クルマはどう進化する? 新車から読み解く業界動向

自動車メーカーを震撼させる環境規制の激変池田直渡「週刊モータージャーナル」(2/4 ページ)

» 2019年07月29日 07時00分 公開
[池田直渡ITmedia]

 ちょっと規制値そのものを見てみよう。図表1にプロットされた四角(□)は各メーカーの企業平均値で、縦軸はCO2排出量平均値、横軸は全販売車両の車両重量平均値となっている。
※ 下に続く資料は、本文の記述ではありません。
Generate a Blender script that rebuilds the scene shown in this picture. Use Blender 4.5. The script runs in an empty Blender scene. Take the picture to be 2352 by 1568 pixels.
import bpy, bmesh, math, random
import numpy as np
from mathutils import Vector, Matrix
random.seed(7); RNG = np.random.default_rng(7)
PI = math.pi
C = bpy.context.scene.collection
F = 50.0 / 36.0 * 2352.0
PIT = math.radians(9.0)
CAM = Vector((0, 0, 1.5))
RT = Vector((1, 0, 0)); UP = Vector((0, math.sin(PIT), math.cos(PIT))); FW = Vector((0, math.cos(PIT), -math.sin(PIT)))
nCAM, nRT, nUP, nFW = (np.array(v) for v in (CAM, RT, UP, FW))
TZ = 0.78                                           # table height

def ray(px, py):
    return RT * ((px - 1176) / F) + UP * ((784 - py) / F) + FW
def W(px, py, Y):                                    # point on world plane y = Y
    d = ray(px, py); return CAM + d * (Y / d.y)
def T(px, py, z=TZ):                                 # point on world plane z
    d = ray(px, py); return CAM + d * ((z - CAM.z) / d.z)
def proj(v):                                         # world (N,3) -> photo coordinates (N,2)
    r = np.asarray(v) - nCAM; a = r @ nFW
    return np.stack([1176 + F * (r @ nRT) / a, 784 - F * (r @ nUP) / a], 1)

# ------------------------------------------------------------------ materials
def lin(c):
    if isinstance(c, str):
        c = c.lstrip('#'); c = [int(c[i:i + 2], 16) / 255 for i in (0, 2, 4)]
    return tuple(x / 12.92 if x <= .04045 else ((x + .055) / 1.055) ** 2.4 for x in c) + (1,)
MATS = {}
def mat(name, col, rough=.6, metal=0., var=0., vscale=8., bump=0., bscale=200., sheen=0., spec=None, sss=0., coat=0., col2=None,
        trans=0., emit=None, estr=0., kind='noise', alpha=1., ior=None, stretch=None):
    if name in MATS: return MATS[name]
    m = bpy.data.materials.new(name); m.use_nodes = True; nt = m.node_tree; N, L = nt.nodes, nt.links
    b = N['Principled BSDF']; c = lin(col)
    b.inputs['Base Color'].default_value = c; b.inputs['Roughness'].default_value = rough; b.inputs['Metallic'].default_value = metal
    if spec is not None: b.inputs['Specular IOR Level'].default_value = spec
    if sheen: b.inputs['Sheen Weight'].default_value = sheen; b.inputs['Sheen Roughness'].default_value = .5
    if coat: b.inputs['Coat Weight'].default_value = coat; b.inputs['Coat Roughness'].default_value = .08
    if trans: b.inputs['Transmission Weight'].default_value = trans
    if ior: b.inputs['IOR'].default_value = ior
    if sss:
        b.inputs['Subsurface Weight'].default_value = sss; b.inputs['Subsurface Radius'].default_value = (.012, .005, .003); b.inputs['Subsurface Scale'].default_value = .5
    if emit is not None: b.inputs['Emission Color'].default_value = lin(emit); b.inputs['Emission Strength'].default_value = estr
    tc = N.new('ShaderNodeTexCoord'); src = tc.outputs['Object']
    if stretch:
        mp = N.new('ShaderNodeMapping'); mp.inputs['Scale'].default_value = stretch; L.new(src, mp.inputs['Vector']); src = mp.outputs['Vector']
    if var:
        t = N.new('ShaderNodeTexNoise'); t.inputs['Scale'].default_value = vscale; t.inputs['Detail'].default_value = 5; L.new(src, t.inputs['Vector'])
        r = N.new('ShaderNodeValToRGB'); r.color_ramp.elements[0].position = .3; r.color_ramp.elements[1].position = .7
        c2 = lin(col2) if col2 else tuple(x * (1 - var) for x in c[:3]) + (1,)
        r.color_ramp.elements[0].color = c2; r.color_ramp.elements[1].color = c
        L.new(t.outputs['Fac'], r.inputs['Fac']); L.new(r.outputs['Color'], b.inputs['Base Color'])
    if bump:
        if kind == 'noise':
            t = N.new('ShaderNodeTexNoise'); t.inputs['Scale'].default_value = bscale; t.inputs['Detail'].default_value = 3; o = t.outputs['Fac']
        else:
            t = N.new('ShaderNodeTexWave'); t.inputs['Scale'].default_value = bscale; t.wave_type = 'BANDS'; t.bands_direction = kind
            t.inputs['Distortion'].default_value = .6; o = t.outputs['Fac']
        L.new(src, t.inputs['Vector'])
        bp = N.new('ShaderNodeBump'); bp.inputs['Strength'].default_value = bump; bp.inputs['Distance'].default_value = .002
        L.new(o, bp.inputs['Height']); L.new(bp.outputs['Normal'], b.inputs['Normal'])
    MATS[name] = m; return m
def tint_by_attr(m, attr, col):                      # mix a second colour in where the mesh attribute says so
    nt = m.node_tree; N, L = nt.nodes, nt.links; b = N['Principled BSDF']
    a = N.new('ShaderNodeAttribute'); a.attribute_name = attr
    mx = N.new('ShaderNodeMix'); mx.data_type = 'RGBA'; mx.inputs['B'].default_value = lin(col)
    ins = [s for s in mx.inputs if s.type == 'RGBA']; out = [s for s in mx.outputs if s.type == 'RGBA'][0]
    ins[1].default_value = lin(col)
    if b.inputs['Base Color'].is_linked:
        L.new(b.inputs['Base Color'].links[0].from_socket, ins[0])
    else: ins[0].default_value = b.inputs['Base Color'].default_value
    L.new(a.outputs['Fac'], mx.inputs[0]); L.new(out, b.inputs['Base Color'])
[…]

重量のある大きいクルマは、どうしてもCO2排出量が多くなるから規制値の軸は右上がりに傾いているのだ。

図表1 各メーカーの、CO2排出量平均と車両平均重量をプロットした図(=トヨタ資料より)

 2019年の130グラム規制までは、内燃機関オンリーでもクリアできた。それは図表を見ても明らかだ。ハイブリッド車(HV)も電気自動車(EV)も持っていない会社も例外なくクリアできている。

 しかし20年の95グラム規制になると、現状1社もクリアできていない。EV専門メーカーはいいとして、HVが全出荷台数の4割に達しているトヨタだけがこれをクリアできる見込みがある。逆にいえば小規模メーカーしか存在しないEV専業を別にすれば、自動車メーカーの中で、20年のCAFE規制をクリアできそうなのはトヨタだけで、その方法はHV以外にないということでもある。

EVでCAFEをクリアするには

 ちなみに18年通年のEV/プラグイン・ハイブリッド(PHV)のメーカー別グローバル販売台数を見てみると、トップのテスラが約24万500台。2位の比亜迪汽車(BYD)が約22万700台。3位は北京汽車(BAIC)で約16万5000万台。3位のBMWが約12万9400台。4位の日産が9万7000台となっている(兵庫三菱自動車販売グループ調べ)。

 本当はEVのみのデータが欲しいのだが、適当なデータがない。上記の数字で台数の全てがEVというのはテスラだけで、他社はPHVを含む数字。例えば日産の場合、EVはリーフのみで、これを抽出すると8.7万台という実績である。

 EVを作っていても、専業ではない日産やフォルクスワーゲンにとって、このCAFE規制は相当に苦しい。19年度の日産のグローバル販売台数は554万台。世界有数のEVメーカーである日産ですら、販売実績に占めるEVの比率はわずか1.57%。これでは企業平均値を下げるには全く焼け石に水である。

 ざっくりした話だが、HVの燃費低減効果は30〜40%といわれており、近年40%に近づきつつある。当然ながらEVは、単体で見ればHVよりCO2抑制効果が高い。細かい話を無視してEVはゼロエミッションだとみなすと、4割がHVであるトヨタと同程度に平均値を引き下げるには以下の計算式が成り立つ。

 40/100(HVの燃費削減率)×40/100(トヨタのHV台数比率)=100/100(EVの燃費削減率)× X/100(EV台数比率)


 つまり計算上は全販売台数の16%程度EVを売ればいいことになるのだが、日産でさえ足元の現実が1.57%であり、しかも期限が来年という状況に鑑みれば、ちょっと勝算があるとは考えにくいのである。

 しかも日本の新燃費基準の策定会議では、EVへの逆風も始まっている。発電やEV生産に消費されるCO2を無視するのは現実的ではない、という流れからEVをゼロエミッションと見なすべきかどうかの議論も出ている。EVが普及すると共に、今まで受けてきた諸々のお目こぼしを徐々に奪われるのは当然の流れではあるが、EVの普及率が0.1%未満であることから、来年度以降に持ち越しとなった。

 長期的にはEV普及は大事なことだと考えると、そのあたりの厳格化はいくら何でも時期尚早だと筆者も思う。それもこれも「時代はすでにEVで、旧弊な内燃機関の時代は終わりだ」と騒いだ人たちに原因がある。シェア0.1%未満という現実を冷静に見るべきだ。内燃機関から見たらEVも燃料電池車(FCV)も同じく0.1%未満。誤差の範囲でどんぐりの背比べをしても仕方がない。実態を見ればまだまだ嬰児(えいじ)にも等しいEVの現状を誇大に騒ぎ立て、世間を見誤らせれば、一人前に負担を求められるのは当然の流れになる。EV普及に良かれと思って騒いでいるのだろうが、それが首を絞める場合もあることは肝に銘じておいた方がいい。